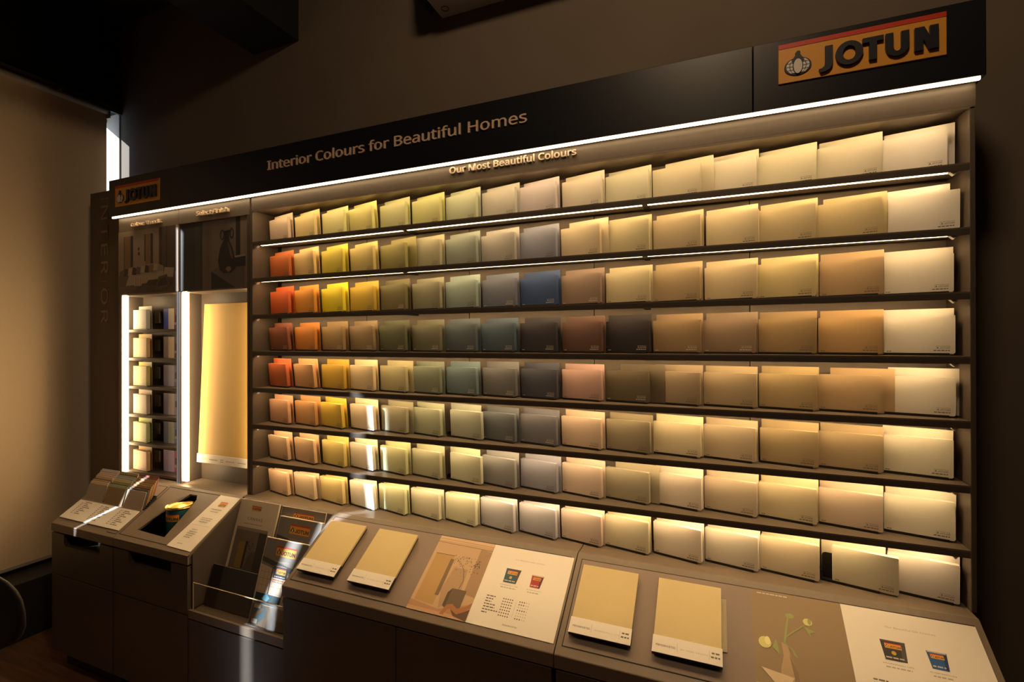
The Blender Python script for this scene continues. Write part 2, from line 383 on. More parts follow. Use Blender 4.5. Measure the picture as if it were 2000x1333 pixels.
# ---------------------------------------------------------------- left bays
def bay(name, label, x0, x1, led):
    t = thing(name, label, 'display bay', ((x0+x1)/2, .08, -1.38))
    part('fascia', t, lambda m: m.box(x0, x1, 0, .14, .152, .25, TAUPE, .002))
    part('back_panel', t, lambda m: m.box(x0+.02, x1-.005, .125, .135, -1.39, -.25, BAYBACK))
    part('frame', t, lambda m: (m.box(x0, x0+.022 if x0 > -1 else x0+.035, 0, .135, -1.39, -.25, TAUPE_D, .001), m.box(x1-.02, x1-.002, 0, .135, -1.39, .152, TAUPE_D, .001), m.box(x0+.022, x1-.02, .0, .135, -.254, -.246, TAUPE)))
    part('light_strip', t, lambda m: m.box(led, led+.041, -.004, .012, -1.372, -.252, LEDV, .002))
    part('light_strip', t, lambda m: m.box(x1-.034, x1-.021, .022, .042, -1.372, -.256, LEDV))
    return t
b1 = bay('trends_bay', 'narrow left bay titled Colour Trends with six ledges of cards', -1.19, -.612, -1.150)
b2 = bay('finish_bay', 'bay titled Select Finish with one tall yellow board', -.61, -.022, -.574)
m = MB(); text(m, 'Colour Trends', -1.045, -.757, .177, .030, CREAM2, FRONT(0), 0, .014, bold=.012); m.build('lettering', b1)
m = MB(); text(m, 'Select Finish', -.438, -.178, .184, .034, CREAM2, FRONT(0), 0, .014, bold=.012); m.build('lettering', b2)
P = lambda n, c, r=.5: mat('print_'+n, lin(c), r)
# photo one: sitting room
ph = part('photo_panel', b1, lambda m: m.box(-1.19, -.613, -.0015, .03, -.246, .152, P('room_wall', (150, 135, 122))))
m = MB(); F = FRONT(-.0015)
def R(a, b, c, d, h, cl): m.rect(-1.19+a*.556, -1.19+b*.556, -.246+c*.398, -.246+d*.398, h, cl, F)
def Q(pts, h, cl): m.flat([(-1.19+a*.556, -.246+b*.398) for a, b in pts], h, cl, F)
DK = P('dk', (52, 46, 44)); MD = P('md', (98, 86, 78)); LT = P('lt', (178, 164, 150)); TN = P('tn', (128, 104, 76)); FL = P('fl', (108, 97, 90)); FG = P('fg', (72, 65, 62))
R(0, 1, 0, .30, .0004, FL); R(.72, 1, .30, 1, .0004, P('curtain', (78, 66, 64))); R(.74, .77, .30, 1, .0006, DK); R(.84, .86, .30, 1, .0006, DK)
R(.10, .27, .30, .92, .0006, TN); R(.225, .27, .30, .92, .0008, DK); R(.10, .12, .3, .92, .0008, MD)
R(.47, .49, .50, .92, .0006, DK); R(.49, .58, .42, .92, .0006, TN); R(.58, .62, .42, .92, .0008, DK)
R(.355, .385, .68, .725, .0006, DK); R(.36, .39, .60, .65, .0006, DK)
Q([(.0, .10), (.42, .06), (1, .22), (1, .0), (0, 0)], .0006, P('rug', (92, 80, 72))); Q([(.22, .02), (.75, .0), (.98, .14), (.50, .17)], .0008, FG)
Q([(.02, .13), (.03, .36), (.10, .40), (.20, .24), (.18, .12)], .0010, MD); Q([(.14, .13), (.20, .30), (.80, .33), (.80, .22), (.55, .16)], .0012, LT)
Q([(.16, .30), (.20, .42), (.68, .46), (.80, .40), (.80, .31), (.62, .28)], .0010, P('sofaback', (150, 138, 128)))
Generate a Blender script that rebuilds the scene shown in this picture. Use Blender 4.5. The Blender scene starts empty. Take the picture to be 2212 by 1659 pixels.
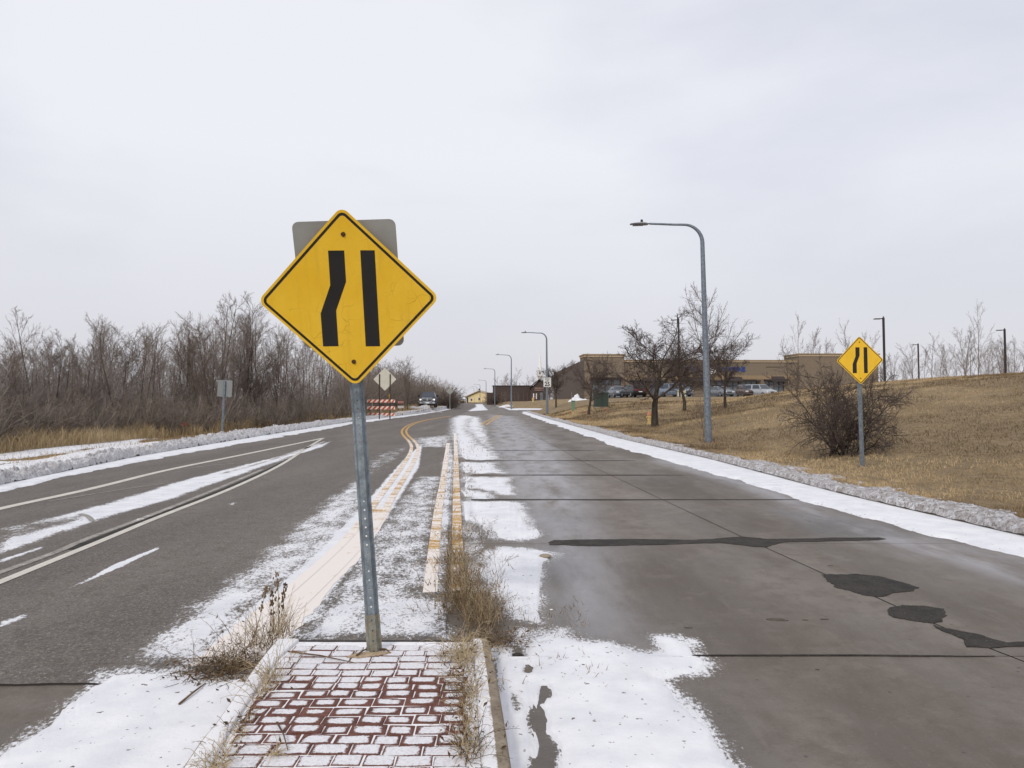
----------------
PROBLEM TO WORK ON: Leave out the pictures and copy everything else in the records word for word.

WRITTEN ANSWER:
The Blender Python script for this scene continues. Write part 2, from line 383 on. More parts follow. Use Blender 4.5. Measure the picture as if it were 2000x1333 pixels.
# ---------------------------------------------------------------- left bays
def bay(name, label, x0, x1, led):
    t = thing(name, label, 'display bay', ((x0+x1)/2, .08, -1.38))
    part('fascia', t, lambda m: m.box(x0, x1, 0, .14, .152, .25, TAUPE, .002))
    part('back_panel', t, lambda m: m.box(x0+.02, x1-.005, .125, .135, -1.39, -.25, BAYBACK))
    part('frame', t, lambda m: (m.box(x0, x0+.022 if x0 > -1 else x0+.035, 0, .135, -1.39, -.25, TAUPE_D, .001), m.box(x1-.02, x1-.002, 0, .135, -1.39, .152, TAUPE_D, .001), m.box(x0+.022, x1-.02, .0, .135, -.254, -.246, TAUPE)))
    part('light_strip', t, lambda m: m.box(led, led+.041, -.004, .012, -1.372, -.252, LEDV, .002))
    part('light_strip', t, lambda m: m.box(x1-.034, x1-.021, .022, .042, -1.372, -.256, LEDV))
    return t
b1 = bay('trends_bay', 'narrow left bay titled Colour Trends with six ledges of cards', -1.19, -.612, -1.150)
b2 = bay('finish_bay', 'bay titled Select Finish with one tall yellow board', -.61, -.022, -.574)
m = MB(); text(m, 'Colour Trends', -1.045, -.757, .177, .030, CREAM2, FRONT(0), 0, .014, bold=.012); m.build('lettering', b1)
m = MB(); text(m, 'Select Finish', -.438, -.178, .184, .034, CREAM2, FRONT(0), 0, .014, bold=.012); m.build('lettering', b2)
P = lambda n, c, r=.5: mat('print_'+n, lin(c), r)
# photo one: sitting room
ph = part('photo_panel', b1, lambda m: m.box(-1.19, -.613, -.0015, .03, -.246, .152, P('room_wall', (150, 135, 122))))
m = MB(); F = FRONT(-.0015)
def R(a, b, c, d, h, cl): m.rect(-1.19+a*.556, -1.19+b*.556, -.246+c*.398, -.246+d*.398, h, cl, F)
def Q(pts, h, cl): m.flat([(-1.19+a*.556, -.246+b*.398) for a, b in pts], h, cl, F)
DK = P('dk', (52, 46, 44)); MD = P('md', (98, 86, 78)); LT = P('lt', (178, 164, 150)); TN = P('tn', (128, 104, 76)); FL = P('fl', (108, 97, 90)); FG = P('fg', (72, 65, 62))
R(0, 1, 0, .30, .0004, FL); R(.72, 1, .30, 1, .0004, P('curtain', (78, 66, 64))); R(.74, .77, .30, 1, .0006, DK); R(.84, .86, .30, 1, .0006, DK)
R(.10, .27, .30, .92, .0006, TN); R(.225, .27, .30, .92, .0008, DK); R(.10, .12, .3, .92, .0008, MD)
R(.47, .49, .50, .92, .0006, DK); R(.49, .58, .42, .92, .0006, TN); R(.58, .62, .42, .92, .0008, DK)
R(.355, .385, .68, .725, .0006, DK); R(.36, .39, .60, .65, .0006, DK)
Q([(.0, .10), (.42, .06), (1, .22), (1, .0), (0, 0)], .0006, P('rug', (92, 80, 72))); Q([(.22, .02), (.75, .0), (.98, .14), (.50, .17)], .0008, FG)
Q([(.02, .13), (.03, .36), (.10, .40), (.20, .24), (.18, .12)], .0010, MD); Q([(.14, .13), (.20, .30), (.80, .33), (.80, .22), (.55, .16)], .0012, LT)
Q([(.16, .30), (.20, .42), (.68, .46), (.80, .40), (.80, .31), (.62, .28)], .0010, P('sofaback', (150, 138, 128)))
Generate a Blender script that rebuilds the scene shown in this picture. Use Blender 4.5. The Blender scene starts empty. Take the picture to be 2212 by 1659 pixels.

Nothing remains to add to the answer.